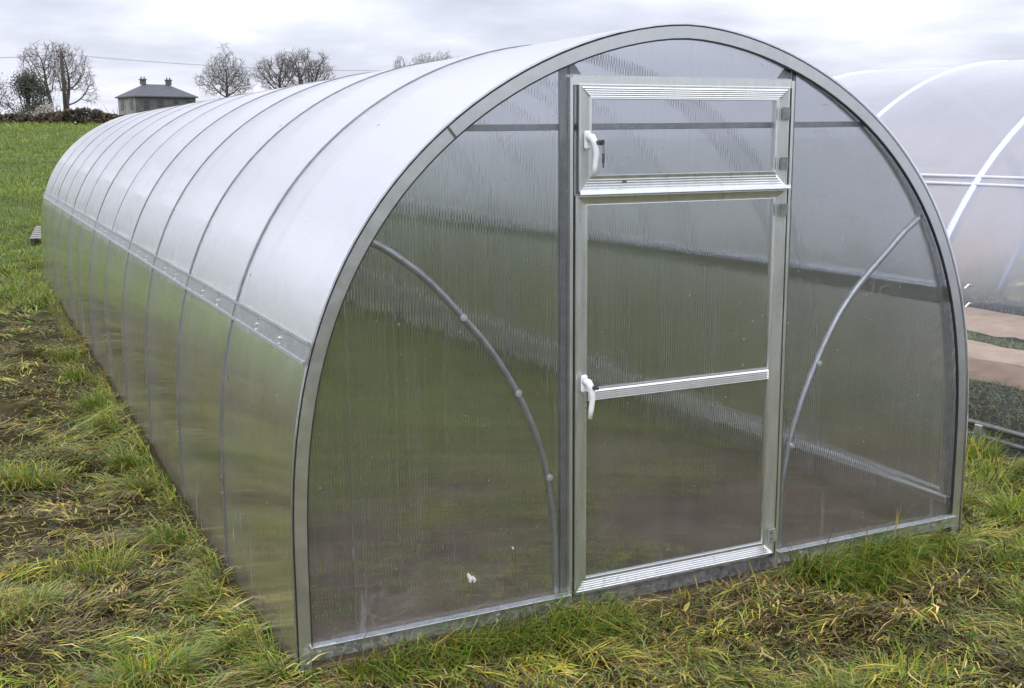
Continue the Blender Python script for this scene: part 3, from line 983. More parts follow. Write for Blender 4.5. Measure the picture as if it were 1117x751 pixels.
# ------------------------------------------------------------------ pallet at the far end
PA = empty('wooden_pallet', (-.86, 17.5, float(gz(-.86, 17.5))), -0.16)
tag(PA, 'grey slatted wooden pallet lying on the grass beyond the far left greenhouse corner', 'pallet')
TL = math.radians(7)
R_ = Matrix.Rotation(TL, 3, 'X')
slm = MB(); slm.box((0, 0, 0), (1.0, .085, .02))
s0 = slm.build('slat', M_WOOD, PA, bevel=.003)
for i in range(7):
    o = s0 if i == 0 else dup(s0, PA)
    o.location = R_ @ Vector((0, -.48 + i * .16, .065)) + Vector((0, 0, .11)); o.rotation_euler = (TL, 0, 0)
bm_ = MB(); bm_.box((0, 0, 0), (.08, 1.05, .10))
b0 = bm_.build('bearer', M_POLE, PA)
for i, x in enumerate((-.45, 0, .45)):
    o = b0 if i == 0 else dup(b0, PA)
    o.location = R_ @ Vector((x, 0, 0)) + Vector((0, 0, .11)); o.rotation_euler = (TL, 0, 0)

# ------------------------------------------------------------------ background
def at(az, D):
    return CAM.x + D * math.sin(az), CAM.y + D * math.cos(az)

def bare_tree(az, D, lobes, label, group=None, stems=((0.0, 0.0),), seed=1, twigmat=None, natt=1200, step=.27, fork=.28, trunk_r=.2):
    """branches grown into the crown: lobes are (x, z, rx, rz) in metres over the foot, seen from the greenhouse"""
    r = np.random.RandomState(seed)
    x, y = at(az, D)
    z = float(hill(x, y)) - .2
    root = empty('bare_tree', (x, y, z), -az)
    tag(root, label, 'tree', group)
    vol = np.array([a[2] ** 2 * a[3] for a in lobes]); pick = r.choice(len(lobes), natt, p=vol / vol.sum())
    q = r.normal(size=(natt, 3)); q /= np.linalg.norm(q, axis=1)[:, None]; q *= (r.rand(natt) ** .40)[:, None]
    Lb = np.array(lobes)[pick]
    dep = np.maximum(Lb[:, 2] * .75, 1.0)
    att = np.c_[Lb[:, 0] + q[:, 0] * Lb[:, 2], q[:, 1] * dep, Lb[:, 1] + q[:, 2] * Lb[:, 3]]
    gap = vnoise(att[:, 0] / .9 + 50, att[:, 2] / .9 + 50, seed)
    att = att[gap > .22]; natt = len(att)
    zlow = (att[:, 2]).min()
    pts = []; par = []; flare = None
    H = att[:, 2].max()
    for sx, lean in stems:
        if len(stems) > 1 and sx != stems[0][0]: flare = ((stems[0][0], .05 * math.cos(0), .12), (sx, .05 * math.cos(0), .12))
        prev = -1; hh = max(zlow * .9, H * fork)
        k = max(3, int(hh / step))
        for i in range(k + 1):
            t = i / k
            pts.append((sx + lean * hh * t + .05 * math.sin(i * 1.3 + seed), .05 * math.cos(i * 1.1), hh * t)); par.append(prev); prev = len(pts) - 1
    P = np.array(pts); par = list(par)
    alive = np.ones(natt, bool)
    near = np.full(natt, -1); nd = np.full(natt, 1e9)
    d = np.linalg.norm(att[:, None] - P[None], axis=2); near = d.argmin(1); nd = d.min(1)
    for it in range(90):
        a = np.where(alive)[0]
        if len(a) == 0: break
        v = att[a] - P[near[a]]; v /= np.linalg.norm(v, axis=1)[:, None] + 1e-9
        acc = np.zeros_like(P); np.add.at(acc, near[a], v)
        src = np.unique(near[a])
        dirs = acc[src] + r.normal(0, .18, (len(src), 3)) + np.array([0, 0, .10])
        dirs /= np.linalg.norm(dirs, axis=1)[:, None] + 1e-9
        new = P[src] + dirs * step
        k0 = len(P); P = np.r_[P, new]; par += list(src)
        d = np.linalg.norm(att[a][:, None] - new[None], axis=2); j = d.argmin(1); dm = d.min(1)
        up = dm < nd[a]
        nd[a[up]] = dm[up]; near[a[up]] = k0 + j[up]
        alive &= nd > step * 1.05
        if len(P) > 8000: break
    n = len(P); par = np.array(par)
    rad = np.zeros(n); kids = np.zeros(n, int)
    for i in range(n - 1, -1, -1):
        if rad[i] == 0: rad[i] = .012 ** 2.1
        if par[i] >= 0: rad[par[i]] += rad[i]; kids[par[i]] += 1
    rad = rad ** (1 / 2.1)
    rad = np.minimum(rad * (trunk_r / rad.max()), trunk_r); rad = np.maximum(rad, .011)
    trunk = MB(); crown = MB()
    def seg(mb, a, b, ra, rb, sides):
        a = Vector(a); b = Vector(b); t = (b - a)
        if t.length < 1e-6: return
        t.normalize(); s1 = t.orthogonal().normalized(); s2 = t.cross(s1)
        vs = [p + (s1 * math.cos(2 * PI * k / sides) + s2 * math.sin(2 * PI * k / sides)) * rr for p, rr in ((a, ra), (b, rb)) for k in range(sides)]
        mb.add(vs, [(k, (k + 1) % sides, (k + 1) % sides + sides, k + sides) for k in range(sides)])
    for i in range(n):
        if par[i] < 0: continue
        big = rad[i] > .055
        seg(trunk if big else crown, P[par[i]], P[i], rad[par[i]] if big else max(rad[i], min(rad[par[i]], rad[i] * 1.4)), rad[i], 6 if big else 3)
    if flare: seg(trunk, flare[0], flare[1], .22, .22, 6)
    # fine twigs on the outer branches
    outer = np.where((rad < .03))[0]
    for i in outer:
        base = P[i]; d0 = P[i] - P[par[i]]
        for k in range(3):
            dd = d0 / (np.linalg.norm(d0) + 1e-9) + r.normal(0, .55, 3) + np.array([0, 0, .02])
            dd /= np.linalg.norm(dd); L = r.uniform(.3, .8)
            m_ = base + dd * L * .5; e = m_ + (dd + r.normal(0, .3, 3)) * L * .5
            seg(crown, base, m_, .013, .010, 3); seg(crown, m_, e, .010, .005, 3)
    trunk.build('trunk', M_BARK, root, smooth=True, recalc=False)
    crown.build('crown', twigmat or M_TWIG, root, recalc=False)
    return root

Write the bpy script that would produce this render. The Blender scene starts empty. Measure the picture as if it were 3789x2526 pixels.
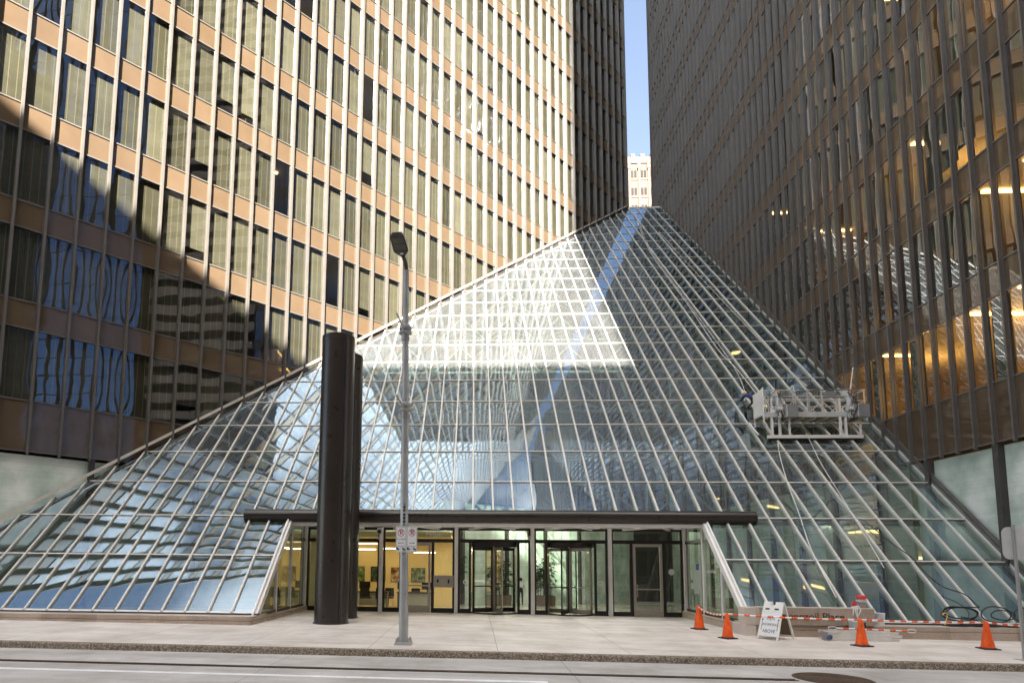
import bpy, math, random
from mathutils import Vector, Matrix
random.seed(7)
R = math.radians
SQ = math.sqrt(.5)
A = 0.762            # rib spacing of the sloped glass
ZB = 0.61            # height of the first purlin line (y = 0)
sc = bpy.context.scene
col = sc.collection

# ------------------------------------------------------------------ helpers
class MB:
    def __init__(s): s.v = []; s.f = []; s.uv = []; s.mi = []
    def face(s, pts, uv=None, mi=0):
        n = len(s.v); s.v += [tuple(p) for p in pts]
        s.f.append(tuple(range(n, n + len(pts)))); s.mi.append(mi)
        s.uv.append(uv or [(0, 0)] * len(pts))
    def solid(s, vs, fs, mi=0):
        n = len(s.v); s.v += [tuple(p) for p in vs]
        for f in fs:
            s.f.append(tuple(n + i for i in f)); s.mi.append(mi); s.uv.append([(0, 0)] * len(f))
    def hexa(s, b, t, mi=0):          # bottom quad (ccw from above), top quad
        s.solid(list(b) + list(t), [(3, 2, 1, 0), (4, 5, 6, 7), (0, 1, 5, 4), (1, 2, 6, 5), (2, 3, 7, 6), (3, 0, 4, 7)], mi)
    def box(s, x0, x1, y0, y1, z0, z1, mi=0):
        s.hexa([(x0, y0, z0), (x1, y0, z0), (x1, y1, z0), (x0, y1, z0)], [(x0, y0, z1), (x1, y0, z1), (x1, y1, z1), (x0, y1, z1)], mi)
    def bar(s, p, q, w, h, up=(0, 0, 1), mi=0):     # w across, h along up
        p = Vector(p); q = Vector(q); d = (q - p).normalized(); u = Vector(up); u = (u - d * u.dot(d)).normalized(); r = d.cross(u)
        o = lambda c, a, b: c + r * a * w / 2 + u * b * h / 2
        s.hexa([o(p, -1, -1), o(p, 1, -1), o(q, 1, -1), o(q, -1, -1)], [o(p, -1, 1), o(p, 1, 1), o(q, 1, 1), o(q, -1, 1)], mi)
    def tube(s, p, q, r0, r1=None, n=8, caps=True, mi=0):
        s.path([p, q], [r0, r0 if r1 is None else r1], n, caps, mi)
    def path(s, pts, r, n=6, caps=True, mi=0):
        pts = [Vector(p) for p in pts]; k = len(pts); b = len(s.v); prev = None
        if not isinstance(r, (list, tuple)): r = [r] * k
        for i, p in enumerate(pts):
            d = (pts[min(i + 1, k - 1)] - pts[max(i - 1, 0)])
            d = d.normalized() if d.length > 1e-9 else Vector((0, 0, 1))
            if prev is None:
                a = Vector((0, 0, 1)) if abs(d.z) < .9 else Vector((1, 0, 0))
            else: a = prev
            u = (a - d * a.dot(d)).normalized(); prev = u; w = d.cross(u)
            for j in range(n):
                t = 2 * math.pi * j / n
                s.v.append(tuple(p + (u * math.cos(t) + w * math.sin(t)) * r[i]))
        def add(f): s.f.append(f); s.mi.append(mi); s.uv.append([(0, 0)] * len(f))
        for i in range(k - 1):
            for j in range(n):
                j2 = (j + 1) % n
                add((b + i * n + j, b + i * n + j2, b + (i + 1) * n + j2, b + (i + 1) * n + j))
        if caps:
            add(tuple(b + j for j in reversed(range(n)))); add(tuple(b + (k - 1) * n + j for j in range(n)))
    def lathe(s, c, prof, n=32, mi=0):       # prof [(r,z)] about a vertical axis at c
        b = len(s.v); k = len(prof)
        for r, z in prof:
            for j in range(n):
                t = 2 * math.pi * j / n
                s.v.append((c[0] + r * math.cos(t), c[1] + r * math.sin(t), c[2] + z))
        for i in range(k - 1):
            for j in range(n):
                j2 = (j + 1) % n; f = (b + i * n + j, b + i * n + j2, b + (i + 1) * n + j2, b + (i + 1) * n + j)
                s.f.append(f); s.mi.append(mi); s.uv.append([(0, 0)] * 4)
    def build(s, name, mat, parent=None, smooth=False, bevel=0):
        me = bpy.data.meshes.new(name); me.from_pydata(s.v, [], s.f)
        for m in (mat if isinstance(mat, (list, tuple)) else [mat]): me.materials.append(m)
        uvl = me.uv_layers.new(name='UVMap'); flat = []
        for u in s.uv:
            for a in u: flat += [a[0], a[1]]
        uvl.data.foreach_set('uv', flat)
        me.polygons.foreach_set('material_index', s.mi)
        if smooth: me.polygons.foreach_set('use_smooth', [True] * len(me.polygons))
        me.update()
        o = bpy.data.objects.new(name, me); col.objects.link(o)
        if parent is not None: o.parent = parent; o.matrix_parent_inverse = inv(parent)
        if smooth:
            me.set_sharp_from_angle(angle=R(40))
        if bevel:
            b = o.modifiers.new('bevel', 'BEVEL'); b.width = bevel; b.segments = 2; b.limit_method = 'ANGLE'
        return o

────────

> [WHAT THE TASK REQUIRES] Only the lines from the one with "Write the bpy" through the one with "col = sc.collection" belong in your copy; retype them exactly and drop any pictures.

> [SOLUTION FOR THIS TASK]
Write the bpy script that would produce this render. The Blender scene starts empty. Measure the picture as if it were 3789x2526 pixels.
import bpy, math, random
from mathutils import Vector, Matrix
random.seed(7)
R = math.radians
SQ = math.sqrt(.5)
A = 0.762            # rib spacing of the sloped glass
ZB = 0.61            # height of the first purlin line (y = 0)
sc = bpy.context.scene
col = sc.collection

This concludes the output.